I voted YANBU however it sounds a bit like you are jealous of the attention other people get and that you don’t, you have related all examples back to your own birthday.
Where on earth did you get that from?! Are you a birthday drama llama diva too?
mam0918 · 28/07/2021 18:27

I dont really expect anyone except DH to acknowledge my birthday (even DP forget and my siblings arent card/gift people) but damn right I expect him too lol.

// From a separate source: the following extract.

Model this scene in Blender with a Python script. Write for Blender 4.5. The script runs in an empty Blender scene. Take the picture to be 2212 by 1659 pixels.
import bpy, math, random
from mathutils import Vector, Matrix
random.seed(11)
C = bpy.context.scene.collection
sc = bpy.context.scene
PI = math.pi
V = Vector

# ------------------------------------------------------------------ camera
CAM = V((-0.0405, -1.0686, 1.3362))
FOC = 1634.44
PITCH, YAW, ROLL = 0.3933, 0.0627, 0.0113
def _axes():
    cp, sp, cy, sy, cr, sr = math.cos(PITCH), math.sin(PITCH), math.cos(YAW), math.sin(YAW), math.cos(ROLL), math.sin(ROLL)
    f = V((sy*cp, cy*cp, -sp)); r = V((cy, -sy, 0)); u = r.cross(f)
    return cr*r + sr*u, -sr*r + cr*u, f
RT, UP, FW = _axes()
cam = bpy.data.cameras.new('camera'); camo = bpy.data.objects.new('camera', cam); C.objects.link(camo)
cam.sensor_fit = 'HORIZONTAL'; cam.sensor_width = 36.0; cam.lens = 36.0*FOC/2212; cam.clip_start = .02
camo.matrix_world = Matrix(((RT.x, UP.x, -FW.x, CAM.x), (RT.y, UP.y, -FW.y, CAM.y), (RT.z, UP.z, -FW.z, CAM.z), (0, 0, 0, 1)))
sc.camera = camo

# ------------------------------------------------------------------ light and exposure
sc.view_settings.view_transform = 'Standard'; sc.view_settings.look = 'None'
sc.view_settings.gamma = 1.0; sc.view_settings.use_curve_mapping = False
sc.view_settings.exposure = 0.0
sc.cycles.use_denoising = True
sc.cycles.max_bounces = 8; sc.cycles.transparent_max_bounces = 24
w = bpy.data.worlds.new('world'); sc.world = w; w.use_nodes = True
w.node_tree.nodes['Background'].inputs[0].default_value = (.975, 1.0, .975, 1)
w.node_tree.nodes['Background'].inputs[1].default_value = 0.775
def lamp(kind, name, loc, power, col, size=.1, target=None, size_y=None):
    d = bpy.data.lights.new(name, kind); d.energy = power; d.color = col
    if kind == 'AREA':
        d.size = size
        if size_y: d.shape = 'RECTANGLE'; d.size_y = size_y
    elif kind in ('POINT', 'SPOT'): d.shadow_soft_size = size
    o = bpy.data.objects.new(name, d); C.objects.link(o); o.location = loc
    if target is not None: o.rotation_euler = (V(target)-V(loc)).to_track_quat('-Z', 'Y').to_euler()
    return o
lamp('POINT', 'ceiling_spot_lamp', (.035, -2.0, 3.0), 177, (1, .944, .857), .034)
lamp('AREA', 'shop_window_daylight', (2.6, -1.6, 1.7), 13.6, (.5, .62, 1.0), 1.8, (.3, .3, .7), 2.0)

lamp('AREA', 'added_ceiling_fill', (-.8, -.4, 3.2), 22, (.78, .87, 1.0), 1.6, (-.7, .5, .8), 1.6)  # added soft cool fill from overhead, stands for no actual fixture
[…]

I also would love a weekend away for my birthday it doesnt seem odd so no idea why your calling MIL out for that (although the phonecalls sound like a nightmare). weekends away is what we do for the kids birthdays and what my parents did for me and my siblings - I would actually prefer a quiet weekend away with DH and kids to gifts, cards and facebook messages from loads of people.

I dont think the 50th birthday one is fair either - 50 is a HUGE birthday milestone and she was physically throwing a party, not remotely comparable to a wall post on facebook (and yes lots of people turn of birthday notifications, especially if they are not on SM daily otherwise you get the 'well you posted something for X birthday but not for Ys birthday' crap).

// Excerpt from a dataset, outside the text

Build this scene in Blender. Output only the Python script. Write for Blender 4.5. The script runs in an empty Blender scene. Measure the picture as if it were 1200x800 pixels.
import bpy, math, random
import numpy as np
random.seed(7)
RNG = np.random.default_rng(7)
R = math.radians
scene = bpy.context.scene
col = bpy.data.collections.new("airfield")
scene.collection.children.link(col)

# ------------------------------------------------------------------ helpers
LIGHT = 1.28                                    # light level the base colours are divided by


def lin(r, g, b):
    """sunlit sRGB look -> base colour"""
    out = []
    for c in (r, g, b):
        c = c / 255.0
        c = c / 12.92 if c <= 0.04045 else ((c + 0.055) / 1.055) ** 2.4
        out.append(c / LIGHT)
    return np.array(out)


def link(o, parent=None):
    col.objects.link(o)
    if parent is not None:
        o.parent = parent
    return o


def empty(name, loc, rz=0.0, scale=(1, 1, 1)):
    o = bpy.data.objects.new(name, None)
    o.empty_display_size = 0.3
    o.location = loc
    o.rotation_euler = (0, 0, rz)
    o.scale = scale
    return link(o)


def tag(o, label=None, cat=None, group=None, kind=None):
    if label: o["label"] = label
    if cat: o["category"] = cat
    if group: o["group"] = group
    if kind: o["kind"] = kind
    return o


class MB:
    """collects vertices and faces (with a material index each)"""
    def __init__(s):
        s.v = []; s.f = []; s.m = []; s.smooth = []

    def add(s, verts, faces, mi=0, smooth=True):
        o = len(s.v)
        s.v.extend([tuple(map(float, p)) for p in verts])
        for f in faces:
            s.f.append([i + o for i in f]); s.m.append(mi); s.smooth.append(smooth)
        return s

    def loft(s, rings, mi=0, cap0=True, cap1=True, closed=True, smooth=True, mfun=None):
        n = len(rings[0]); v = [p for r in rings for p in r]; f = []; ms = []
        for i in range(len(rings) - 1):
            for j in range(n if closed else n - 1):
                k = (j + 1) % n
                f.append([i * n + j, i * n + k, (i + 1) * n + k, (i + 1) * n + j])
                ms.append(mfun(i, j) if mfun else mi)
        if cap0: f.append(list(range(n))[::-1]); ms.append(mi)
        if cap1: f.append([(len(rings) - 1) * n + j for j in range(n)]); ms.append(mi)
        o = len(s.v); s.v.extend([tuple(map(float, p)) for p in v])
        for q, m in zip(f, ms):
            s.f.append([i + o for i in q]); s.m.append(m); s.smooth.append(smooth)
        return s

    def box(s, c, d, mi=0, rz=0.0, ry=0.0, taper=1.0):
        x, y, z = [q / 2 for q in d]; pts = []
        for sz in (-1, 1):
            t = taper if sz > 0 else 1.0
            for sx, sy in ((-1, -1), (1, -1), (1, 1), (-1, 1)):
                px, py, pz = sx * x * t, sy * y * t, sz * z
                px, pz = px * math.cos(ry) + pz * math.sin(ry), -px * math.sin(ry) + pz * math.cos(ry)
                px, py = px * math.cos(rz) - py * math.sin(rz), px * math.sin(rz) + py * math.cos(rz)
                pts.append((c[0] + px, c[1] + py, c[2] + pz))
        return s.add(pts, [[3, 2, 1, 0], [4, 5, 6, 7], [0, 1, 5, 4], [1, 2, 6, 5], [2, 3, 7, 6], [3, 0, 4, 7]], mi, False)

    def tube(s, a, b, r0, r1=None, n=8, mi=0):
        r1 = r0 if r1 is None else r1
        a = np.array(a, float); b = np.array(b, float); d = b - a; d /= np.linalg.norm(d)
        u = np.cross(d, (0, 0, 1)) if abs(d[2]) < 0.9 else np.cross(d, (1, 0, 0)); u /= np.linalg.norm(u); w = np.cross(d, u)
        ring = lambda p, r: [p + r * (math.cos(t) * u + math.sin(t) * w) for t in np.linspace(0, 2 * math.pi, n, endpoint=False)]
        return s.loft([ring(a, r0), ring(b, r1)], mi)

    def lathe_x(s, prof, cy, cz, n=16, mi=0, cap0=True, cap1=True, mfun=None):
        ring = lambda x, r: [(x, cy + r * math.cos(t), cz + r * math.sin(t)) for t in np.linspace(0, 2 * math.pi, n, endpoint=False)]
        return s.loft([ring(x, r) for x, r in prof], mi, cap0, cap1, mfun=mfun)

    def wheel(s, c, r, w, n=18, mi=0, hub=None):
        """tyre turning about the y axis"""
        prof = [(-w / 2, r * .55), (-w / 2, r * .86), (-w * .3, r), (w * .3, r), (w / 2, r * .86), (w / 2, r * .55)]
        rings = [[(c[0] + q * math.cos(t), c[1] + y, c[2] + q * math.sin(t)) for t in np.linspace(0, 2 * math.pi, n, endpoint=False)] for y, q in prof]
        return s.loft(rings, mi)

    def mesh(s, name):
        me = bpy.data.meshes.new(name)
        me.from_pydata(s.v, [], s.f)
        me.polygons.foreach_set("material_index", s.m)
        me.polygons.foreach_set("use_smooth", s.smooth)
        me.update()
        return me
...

I would say if you put in the effort to actually do something and invited her to your birthday party and she didnt come fine but not being upset about not recieving a GIF because someone wasnt on SM that day and then comparing it is insane - she hosted you didnt.

Beastieboys · 28/07/2021 18:38

I don't think the issue is celebrating the event but I work with grown women who have birthday weeks and it's unbelievably self indulgent and a tad thoughtless for the individuals who either don't even have their birthdays recognised or who are struggling to survive. Some of these birthday weeks include seperate from the family foreign holidays with mates ffs

Duchess379 · 28/07/2021 19:56

Christ, I don't care for birthdays or Christmas. It's a load of faff I can do without.

Namenic · 28/07/2021 20:03

I think it’s a bit odd. I’m more for low key stuff or an excuse to see people you haven’t seen in a long time - like a nice relaxed social event. Sounds a lot of effort for all the other stuff.

blacksax · 28/07/2021 20:27

I had a friend like this once. She would spend weeks reminding everyone under the sun that it was her 'birthday week' (!!) and she was celebrating with a party on one day; Friday lunch at the pub with work colleagues; having an evening meal out Sunday lunch with family another day (because "My family is important to me"); evening in the pub; pizza night in with the girls; the lot. Half the town would be invited to one event or another, and woe betide anyone who didn't buy her a present and a card. She made sure that everybody knew it was her birthday, and depending on how high up the friend hierarchy you were ("I choose my friends carefully"), you got an invitation to whichever event was befitting of your station in the pecking order.

Thinking about it reminds me of why I decided I didn't want to be friends with her any more.

DuesToTheDirt · 28/07/2021 20:31

I'm amazed at how many adults on here swap presents with friends for birthdays (thread usually goes, "I get her great presents, she doesn't bother/gets me crap ones," etc.) Adult presents here are just for immediate family - and that means offspring and parents, we did no-present-truces with siblings long ago, for Christmas as well as birthdays. With one exception, we don't swap birthday cards with friends either.

I like to go out for my birthday (again, immediate family) - no one else in the family is bothered about going out for theirs. I often pick an outing as a treat from DH rather than a present.

recall · 28/07/2021 20:41

My ex best friend once cried because I didn’t acknowledge her Birthday, I was Nursing my Terminally I’ll dad at the time, it was just two weeks before he died, so you can imagine where my priorities were at the time.

toconclude · 28/07/2021 20:46

@caughtinanet

I agree, some people are ridiculously precious about their birthdays but I'm not in the slightest bit jealous. I have no interest in OTT celebrations, why would that make me jealous?
On MN the only reason for objecting to the way other people do things is jealously. Can't be anything else. Didn't you get the memo?